Gay men and women have been with Tori Amos since the beginning, and no one knows that more than the flame-haired siren herself.

In a new interview with Stereogum the piano-pounding goddess opens up about the making of Boys of Pele, her seminal third album that is receiving a remastered deluxe reissue next month for its 20th anniversary.

In the conversation Amos describes how her audience expanded with the release of Pele, but the LGBT community were always with her—and still are:

"Yeah, the audience got a lot younger. A lot of teenage girls started showing up. A lot. Before, I had a lot of heterosexual men in their thirties, and some women of course. But something with this record really kicked in. And the gays were always there. They have always been there. Without the gays, I am nothing. Men and women, I am talking about. But really they were the best, they were just there from day one."

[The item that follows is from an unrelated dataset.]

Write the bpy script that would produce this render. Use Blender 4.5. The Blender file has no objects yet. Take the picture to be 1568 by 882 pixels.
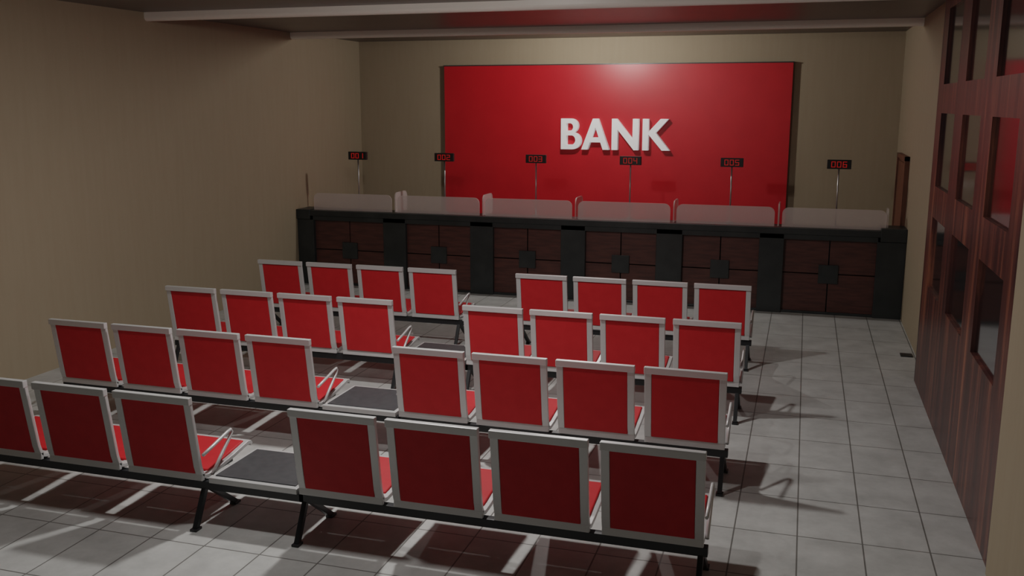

Gay men love Amos, but why have they always been drawn to her ever since her teenage days of playing in gay piano bars in Washington, D.C.?

"She's about empowering yourself no matter how alienated you felt throughout your life," explained Efrain Schunior, co-host of Drive All Night, a podcast about the songs of Amos.

"So no matter where you are and how weird you feel, there is power in it and acceptance in it and she creates around her this community of people who accept each other—and it's a wonderful community to be a part of—and the music is also phenomenal. It speaks to that isolated little kid that you feel and you're a little different."

Consider us Ears with Feet for life.